Thursday, November 29, 2007

Ralph from Rutabaga Ranch Revels in Retirement. Recommends Against Restless Reaching.

I dare say I'm one of the older readers here, retired for 5 years now after 37 years as a professor, the last 25 at a large research university in NYC. I've left that behind now, and live on what you might call a "gentleman's farm" in upstate NY where I raise tomatoes, potatoes, rutabagas, and occasionally the finest squash in the colonies. I've not written to you before, but after having read this site and many other academic blogs, I couldn't help myself.

I believe I reached the top of my profession, articles, books, awards, and a certain notoriety in my field. I published 12 books during my academic career, 8 of them solo. The last one, the one we call the "BIG" one, was nominated for a national award. I only mention it so I can reveal this. It sold 412 copies over 5 years, and I daresay that many of those rest in libraries uncracked to this day.

Sometimes at conferences people would recognize me. Maybe one person would. My work was important in my own life, but hardly at all in anyone else's. I was ambitious, sought tenure and promotion, and found that there was no reward for either. I wanted to make a mark, but I discovered that a scholar has so little value in our culture, that my ambition was mostly wasted. I lived in an expensive and wonderful city for most of those years, and while my salary was large compared to the AAUP averages nationwide, I could barely afford to insure and park my car and get a dozen or so bottles of good port a month.

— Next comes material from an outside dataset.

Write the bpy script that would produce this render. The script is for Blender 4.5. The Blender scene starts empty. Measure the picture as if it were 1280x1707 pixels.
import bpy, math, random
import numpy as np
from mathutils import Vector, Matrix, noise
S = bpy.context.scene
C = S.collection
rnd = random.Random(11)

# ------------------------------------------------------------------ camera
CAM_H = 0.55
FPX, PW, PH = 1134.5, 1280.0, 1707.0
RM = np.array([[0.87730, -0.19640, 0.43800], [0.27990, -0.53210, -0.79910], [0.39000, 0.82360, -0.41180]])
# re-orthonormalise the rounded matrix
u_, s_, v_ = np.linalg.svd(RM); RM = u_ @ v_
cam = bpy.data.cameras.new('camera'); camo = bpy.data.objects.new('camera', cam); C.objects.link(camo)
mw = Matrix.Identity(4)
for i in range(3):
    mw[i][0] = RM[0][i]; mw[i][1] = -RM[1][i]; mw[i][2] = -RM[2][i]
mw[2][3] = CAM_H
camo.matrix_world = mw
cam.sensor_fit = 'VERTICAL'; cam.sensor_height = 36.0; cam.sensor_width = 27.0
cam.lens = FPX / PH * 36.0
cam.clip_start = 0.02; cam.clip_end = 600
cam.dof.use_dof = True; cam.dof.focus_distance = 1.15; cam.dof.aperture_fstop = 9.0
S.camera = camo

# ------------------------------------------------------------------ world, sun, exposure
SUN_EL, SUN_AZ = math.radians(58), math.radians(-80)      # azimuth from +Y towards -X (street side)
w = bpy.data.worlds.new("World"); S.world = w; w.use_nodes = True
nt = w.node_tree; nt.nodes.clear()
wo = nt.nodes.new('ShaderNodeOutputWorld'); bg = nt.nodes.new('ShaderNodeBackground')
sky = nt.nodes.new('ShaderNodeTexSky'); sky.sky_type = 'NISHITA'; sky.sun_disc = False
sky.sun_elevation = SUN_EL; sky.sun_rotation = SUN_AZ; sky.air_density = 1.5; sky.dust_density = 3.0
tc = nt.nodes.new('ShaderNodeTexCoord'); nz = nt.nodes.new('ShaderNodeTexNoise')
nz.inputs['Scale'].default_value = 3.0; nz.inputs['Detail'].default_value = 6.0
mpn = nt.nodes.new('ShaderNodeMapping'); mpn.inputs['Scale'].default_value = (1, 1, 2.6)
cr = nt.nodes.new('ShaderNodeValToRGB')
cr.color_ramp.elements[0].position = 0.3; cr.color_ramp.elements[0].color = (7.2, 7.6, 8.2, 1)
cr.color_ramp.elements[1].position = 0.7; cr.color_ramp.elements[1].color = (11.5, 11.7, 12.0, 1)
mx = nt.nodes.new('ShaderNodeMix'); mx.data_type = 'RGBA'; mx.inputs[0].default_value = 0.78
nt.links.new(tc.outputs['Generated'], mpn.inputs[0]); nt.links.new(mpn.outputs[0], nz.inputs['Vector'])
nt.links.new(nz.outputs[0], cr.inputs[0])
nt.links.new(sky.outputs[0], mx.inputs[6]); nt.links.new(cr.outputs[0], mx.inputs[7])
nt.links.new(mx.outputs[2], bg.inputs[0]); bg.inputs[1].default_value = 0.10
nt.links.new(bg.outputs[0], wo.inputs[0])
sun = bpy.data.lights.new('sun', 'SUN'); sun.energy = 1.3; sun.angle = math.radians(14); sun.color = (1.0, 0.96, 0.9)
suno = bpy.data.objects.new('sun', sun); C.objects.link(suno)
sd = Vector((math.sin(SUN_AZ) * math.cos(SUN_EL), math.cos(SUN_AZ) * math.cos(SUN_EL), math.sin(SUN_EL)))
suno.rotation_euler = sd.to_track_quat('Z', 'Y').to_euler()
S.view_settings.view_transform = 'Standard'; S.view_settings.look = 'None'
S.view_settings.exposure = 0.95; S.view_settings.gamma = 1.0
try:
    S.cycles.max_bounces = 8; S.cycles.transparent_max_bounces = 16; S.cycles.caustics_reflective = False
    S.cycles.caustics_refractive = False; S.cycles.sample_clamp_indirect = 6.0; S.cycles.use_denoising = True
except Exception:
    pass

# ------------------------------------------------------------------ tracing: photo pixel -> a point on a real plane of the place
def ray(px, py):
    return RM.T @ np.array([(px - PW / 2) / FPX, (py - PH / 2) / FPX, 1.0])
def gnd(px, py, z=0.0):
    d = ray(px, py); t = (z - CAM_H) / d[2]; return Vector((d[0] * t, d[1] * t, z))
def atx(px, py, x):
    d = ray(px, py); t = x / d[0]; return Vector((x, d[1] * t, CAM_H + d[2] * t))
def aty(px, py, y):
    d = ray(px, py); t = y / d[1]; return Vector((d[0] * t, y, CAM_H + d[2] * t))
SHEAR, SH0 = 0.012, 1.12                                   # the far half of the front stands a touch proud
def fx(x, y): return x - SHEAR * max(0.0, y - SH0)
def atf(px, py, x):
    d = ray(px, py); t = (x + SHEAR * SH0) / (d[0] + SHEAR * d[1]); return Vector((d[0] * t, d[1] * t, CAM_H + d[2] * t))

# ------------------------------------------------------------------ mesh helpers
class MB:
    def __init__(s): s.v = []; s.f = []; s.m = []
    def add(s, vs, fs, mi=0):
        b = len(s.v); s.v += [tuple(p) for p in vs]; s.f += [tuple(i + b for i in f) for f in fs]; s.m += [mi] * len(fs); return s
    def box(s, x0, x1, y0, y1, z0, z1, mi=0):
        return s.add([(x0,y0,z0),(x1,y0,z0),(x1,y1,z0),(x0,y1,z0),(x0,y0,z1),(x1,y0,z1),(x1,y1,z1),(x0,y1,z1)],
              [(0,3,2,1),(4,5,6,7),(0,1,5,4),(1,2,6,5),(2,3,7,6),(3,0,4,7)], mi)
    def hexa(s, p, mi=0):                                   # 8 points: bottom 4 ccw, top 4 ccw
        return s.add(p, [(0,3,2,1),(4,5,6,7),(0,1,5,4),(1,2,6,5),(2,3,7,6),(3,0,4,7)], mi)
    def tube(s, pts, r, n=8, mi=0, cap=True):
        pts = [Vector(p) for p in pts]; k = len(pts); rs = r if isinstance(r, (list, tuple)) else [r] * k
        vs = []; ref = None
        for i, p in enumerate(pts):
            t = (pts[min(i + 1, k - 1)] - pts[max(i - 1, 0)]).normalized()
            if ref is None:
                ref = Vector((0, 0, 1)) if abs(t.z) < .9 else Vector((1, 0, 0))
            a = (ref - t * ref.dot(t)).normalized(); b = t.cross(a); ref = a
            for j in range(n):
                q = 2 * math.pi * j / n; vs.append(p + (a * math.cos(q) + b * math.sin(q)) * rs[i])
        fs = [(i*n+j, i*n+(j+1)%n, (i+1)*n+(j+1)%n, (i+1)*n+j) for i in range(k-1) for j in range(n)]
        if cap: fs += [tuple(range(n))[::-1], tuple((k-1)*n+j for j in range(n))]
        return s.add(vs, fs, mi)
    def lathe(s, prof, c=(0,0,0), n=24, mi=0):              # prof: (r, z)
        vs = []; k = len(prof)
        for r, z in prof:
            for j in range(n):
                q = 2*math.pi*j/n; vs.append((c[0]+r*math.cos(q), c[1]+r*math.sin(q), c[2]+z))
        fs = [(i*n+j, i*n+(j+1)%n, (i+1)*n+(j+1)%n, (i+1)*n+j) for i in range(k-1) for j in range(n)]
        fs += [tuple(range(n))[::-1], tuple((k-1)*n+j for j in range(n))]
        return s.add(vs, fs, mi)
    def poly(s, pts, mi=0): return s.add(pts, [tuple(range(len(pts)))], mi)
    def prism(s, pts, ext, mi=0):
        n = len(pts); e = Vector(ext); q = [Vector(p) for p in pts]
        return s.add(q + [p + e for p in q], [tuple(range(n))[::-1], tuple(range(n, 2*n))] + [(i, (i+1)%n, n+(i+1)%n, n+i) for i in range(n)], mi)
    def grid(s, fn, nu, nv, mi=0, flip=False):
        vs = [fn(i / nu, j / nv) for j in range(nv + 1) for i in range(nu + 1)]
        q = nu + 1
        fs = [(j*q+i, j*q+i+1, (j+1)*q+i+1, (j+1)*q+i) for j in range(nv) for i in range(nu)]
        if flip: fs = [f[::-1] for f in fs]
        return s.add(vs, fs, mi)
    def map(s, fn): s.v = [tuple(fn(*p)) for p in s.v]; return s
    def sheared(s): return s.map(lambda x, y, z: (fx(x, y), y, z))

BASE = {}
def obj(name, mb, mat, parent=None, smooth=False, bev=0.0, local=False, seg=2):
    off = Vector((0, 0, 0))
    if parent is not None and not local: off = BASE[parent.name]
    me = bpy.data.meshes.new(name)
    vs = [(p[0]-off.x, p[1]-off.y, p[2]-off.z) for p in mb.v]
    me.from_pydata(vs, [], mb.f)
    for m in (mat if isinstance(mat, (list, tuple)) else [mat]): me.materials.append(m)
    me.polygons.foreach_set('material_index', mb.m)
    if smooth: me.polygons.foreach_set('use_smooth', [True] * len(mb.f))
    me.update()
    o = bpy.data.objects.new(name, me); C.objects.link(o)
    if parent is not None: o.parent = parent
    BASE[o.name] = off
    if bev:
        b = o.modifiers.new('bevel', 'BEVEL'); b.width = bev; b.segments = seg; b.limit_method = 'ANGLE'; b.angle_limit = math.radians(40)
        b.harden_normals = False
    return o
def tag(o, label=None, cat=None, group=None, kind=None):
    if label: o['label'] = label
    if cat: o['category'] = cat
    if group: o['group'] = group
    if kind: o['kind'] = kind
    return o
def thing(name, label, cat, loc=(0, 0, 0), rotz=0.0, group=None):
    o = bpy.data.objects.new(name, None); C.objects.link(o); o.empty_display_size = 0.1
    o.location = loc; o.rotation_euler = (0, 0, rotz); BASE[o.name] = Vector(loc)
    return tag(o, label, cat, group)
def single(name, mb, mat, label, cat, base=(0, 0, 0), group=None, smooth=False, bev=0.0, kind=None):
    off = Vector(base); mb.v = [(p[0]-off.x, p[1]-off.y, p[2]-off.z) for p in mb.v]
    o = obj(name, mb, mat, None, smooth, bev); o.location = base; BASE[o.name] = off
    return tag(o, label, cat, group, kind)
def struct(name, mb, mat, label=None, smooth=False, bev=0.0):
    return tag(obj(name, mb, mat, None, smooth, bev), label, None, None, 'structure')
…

When I look back on the charging I did all those years, I just chuckle now. There's nothing up there, darlings, at the top of the ladder. Not if you're looking for acclaim or respect from without. It's true, what I did rewarded me personally, but that was not something I realized until I was nearly gone from the academy.

I read these academic blogs where the young scholars are looking for respect, notice, for their work to mean something. And I am wowed at their professionalism and achievement. In my day, one never heard of graduate students with publications and awards. Now it's commonplace. Even before I left the university I would sit in junior faculty offices and marvel at the tremendous new insight they brought to my tired old field. I think they should pursue their scholarship with vigor.

But I must tell you, unless you're studying celebrity culture or high finance, your work better fill you with pride, because nobody will ever care about it, not even one dram.

I don't say this to draw your wind, but to let you know that it makes sense to focus on the elements of the job that bring you personal happiness. Don't worry about what others think. The truth is that almost nobody will ever think of you, not even if you publish widely. Do it for yourself, and quit thinking about being ahead or behind of your peers - or even long-gone scholars like me.

I had a wonderful career, but too much of it was wasted worrying. While I was at a top drawer university, I always wondered if I should go somewhere else, to the west coast, or maybe the Midwest. I was wooed several times at a large school in Texas. The questions were with me my whole career. Will I get a good job. Will I impress my mentors. Will I publish the dissertation. Will I rise. Will I get tenure. Am I good enough. What about another book. Am I better than So-N-So.

It was for nothing. So-N-So had his own worries. Leave him and them to it. Do it for you, and quit frantically reaching for the top rungs of the ladder. What's waiting up there is not what you're chasing.